Porté au faîte de la gloire, le chancelier Willy Brandt a brusquement disparu de la scène, à la suite de la découverte dans son entourage d'un espion à la solde de la République démocratique allemande. Son successeur, l'ancien ministre des Finances Helmut Schmidt, désigné dans des circonstances dramatiques, a hérité d'une situation politique intérieure qui n'avait fait que se dégrader depuis des mois.

De même, la politique à l'étranger a connu bien des vicissitudes. L'œuvre de réconciliation avec l'Est, entreprise par W. Brandt, a certes été parachevée par la signature d'un traité avec la Tchécoslovaquie, ratifié par le Bundestag le 20 juin, et l'établissement de relations diplomatiques avec la Hongrie et la Bulgarie. Mais les difficultés n'ont fait que s'accumuler avec la RDA.

Sur le plan économique, en revanche, le bilan est plus réconfortant.
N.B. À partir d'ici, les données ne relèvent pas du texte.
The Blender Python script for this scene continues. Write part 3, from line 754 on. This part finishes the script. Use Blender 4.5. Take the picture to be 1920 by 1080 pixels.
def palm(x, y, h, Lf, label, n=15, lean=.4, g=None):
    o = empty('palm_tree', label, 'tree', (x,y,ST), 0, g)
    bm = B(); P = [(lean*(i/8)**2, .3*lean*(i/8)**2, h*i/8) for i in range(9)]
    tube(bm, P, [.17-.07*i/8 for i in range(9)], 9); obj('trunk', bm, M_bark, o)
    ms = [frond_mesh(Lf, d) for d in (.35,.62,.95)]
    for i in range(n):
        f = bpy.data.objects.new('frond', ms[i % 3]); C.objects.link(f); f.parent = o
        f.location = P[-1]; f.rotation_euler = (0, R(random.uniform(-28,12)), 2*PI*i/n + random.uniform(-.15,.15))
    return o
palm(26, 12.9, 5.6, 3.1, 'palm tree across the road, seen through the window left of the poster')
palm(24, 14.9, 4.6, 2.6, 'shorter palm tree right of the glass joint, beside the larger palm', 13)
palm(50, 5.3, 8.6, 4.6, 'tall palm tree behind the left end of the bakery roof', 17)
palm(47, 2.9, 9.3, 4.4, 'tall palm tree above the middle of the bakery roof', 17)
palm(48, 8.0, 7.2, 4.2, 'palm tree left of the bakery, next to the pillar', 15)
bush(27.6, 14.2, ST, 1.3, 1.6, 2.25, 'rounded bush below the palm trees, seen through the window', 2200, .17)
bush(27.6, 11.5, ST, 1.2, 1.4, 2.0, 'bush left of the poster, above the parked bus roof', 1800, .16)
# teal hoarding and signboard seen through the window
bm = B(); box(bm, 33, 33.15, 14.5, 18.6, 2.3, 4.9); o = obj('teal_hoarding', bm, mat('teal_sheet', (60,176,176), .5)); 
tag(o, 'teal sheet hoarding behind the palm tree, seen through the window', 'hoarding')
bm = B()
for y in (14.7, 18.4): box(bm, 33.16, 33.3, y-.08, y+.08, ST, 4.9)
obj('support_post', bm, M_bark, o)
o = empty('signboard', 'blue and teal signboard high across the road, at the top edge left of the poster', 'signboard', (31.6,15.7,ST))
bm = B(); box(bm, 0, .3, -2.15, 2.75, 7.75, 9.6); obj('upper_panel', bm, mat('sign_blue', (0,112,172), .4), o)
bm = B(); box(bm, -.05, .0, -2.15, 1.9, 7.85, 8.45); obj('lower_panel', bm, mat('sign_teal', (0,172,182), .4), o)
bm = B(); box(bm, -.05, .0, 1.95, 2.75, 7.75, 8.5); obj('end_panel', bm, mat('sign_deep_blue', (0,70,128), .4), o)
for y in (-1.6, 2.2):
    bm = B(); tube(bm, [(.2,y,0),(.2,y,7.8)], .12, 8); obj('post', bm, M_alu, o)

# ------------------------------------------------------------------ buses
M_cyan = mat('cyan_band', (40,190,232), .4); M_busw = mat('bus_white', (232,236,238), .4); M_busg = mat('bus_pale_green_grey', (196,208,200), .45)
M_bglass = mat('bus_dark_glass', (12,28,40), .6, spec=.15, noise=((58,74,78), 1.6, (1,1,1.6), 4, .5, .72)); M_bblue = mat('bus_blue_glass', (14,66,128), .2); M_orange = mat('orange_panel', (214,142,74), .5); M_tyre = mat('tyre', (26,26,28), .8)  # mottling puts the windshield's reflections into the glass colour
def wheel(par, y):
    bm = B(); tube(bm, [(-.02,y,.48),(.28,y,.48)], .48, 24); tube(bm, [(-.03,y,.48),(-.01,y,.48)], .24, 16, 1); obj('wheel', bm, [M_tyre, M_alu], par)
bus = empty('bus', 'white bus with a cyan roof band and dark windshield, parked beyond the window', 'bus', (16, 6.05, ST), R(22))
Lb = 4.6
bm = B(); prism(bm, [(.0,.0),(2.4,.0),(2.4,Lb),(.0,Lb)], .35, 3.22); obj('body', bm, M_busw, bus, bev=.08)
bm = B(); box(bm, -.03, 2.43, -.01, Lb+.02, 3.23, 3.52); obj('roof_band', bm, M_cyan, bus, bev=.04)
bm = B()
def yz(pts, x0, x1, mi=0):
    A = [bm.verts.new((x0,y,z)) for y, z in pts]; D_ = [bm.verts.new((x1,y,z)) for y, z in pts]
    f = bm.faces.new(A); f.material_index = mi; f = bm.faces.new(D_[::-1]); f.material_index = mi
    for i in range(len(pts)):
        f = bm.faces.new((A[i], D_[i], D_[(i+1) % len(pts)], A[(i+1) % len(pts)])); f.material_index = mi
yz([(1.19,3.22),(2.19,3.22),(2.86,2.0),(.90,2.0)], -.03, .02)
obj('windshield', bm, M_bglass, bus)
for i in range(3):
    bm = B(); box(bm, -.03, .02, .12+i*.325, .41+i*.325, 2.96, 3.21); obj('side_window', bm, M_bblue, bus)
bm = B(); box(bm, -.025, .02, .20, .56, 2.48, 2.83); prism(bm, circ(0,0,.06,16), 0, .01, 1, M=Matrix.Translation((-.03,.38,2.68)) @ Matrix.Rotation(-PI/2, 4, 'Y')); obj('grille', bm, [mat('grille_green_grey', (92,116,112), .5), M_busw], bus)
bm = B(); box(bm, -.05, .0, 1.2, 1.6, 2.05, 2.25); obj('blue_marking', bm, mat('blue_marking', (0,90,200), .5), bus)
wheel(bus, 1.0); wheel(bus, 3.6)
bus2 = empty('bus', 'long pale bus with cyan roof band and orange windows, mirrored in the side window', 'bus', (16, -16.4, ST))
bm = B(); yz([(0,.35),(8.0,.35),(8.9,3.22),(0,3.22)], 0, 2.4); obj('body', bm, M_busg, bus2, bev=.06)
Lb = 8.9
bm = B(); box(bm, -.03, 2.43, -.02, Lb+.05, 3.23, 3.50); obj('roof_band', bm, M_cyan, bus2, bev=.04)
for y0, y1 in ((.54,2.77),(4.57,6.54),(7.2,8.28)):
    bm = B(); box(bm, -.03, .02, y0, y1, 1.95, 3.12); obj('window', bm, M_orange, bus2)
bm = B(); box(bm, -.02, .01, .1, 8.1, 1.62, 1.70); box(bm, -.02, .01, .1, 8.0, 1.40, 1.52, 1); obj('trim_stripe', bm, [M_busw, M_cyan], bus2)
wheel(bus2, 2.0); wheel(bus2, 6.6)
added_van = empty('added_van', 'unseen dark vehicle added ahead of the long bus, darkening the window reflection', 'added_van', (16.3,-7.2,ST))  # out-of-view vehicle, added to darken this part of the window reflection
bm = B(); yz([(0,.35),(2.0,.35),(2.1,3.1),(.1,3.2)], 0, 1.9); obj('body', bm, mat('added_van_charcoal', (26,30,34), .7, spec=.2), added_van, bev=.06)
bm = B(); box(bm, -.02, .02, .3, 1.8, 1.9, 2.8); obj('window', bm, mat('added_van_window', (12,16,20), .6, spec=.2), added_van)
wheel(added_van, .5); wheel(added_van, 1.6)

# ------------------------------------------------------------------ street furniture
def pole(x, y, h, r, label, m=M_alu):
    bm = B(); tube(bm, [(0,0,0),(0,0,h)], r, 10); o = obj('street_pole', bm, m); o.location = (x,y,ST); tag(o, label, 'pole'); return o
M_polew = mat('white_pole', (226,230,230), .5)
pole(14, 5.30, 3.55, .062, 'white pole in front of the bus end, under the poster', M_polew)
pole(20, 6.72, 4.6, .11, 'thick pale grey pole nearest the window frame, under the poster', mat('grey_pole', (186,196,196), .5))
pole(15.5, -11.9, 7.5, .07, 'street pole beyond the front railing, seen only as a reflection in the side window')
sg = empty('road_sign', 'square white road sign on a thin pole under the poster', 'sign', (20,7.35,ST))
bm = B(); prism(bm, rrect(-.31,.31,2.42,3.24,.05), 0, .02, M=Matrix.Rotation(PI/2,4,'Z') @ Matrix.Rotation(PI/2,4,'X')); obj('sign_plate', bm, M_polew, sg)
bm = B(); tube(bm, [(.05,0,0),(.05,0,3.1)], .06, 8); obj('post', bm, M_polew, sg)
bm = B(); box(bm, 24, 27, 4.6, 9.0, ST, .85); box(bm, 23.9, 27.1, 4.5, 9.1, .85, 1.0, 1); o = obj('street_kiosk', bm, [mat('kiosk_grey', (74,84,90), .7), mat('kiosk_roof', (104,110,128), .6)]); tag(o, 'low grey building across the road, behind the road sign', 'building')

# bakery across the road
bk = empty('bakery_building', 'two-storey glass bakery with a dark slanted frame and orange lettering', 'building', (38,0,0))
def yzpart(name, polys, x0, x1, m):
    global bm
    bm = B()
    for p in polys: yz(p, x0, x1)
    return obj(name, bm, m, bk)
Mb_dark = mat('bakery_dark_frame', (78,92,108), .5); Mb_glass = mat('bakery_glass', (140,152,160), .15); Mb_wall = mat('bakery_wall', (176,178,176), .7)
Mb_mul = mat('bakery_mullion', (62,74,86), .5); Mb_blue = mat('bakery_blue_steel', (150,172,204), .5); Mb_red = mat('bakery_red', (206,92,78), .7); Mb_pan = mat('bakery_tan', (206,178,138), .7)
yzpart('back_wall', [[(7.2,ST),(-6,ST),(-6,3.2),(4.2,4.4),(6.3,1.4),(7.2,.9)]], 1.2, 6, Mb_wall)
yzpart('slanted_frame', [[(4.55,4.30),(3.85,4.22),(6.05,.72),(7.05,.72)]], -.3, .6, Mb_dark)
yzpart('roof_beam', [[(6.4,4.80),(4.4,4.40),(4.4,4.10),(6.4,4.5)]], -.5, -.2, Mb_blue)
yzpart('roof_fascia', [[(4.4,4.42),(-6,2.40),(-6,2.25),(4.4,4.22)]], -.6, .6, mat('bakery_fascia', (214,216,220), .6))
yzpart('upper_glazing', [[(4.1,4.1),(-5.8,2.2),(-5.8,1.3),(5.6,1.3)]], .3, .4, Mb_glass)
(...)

Les sévères mesures anti-inflationnistes décidées au cours du premier semestre de 1973 ont permis de mieux contenir les prix que chez la plupart des voisins. Grâce aux énormes excédents de sa balance commerciale et à la confiance envers sa monnaie, la RFA apparaît plus que jamais, en 1974, comme la puissance économique la plus solide du continent.

Les affaires Guillaume et Nollau

Le 24 avril 1974 au matin, les membres du groupe de sécurité de Bonn arrêtent, dans un petit appartement d'un quartier tranquille de Bad-Godesberg, un homme rondouillard d'une cinquantaine d'années. L'homme répond au nom de Günther Guillaume. Il est chef de cabinet du chancelier Willy Brandt. Les services de sécurité, qui observent ses activités depuis au moins huit mois, en sont arrivés à la conclusion que Guillaume est un espion à la solde de la République démocratique allemande. L'annonce de l'arrestation de Guillaume provoque en Allemagne fédérale une émotion considérable. Les premiers éléments de l'enquête font apparaître des négligences troublantes de la part des services de sécurité de la RFA et de certains ministres. Entré en Allemagne fédérale en 1956 comme réfugié, Guillaume a adhéré l'année suivante au SPD. Il en est vite devenu un permanent. Promu secrétaire de la section de Francfort, il appartient à l'aile droite du parti. En 1970, il est appelé à la section de la chancellerie et, en 1972, il devient le numéro un du cabinet de W. Brandt. Il est responsable de la liaison avec le parti et de l'organisation des voyages en province du chancelier. En dépit de certains soupçons (Egon Bahr déconseille son emploi à la chancellerie), il a passé avec succès tous les tests de sécurité.

Le gouvernement assure que Guillaume n'a pas eu accès à des documents confidentiels. Mais, au cours d'un séjour en Norvège, l'espion s'est trouvé seul avec le chancelier et il a eu connaissance de tous les messages transmis de Bonn au chef du gouvernement. Devant l'ampleur de l'affaire, W. Brandt remet sa démission dans la nuit du 6 au 7 mai. Dans sa décision, la crainte d'une campagne de dénigrement le visant personnellement semble avoir pesé.

À peine l'affaire Guillaume est-elle un peu retombée qu'une nouvelle bombe éclate à Bonn : le journal Capital affirme détenir un document de la CIA prouvant que Günther Nollau, chef du contre-espionnage ouest-allemand, est lui aussi un espion de la RDA. Toutefois, cette affaire fait long feu : le gouvernement dément énergiquement ; Günther Nollau se défend avec fermeté. Finalement, le prétendu document de la CIA se révèle être un faux, et Capital renonce à sa publication. Ce nouvel épisode de la guerre des services de renseignements accroît à tel point le sentiment d'espionnite que le nouveau chancelier H. Schmidt lance à ses concitoyens un appel à la raison.

Piétinement

Dans la réalisation de la politique des réformes qu'il avait annoncée dès 1969, le chancelier W. Brandt a rencontré deux séries d'obstacles : sur sa droite, le parti libéral, allié aux sociaux-démocrates dans la coalition gouvernementale, mais désireux d'être l'élément raisonnable de l'équipe dirigeante ; sur sa gauche, les Jeunes socialistes (Jusos), partisans d'un changement de société et extrêmement réservés, pour ne pas dire hostiles aux « réformettes » du SPD.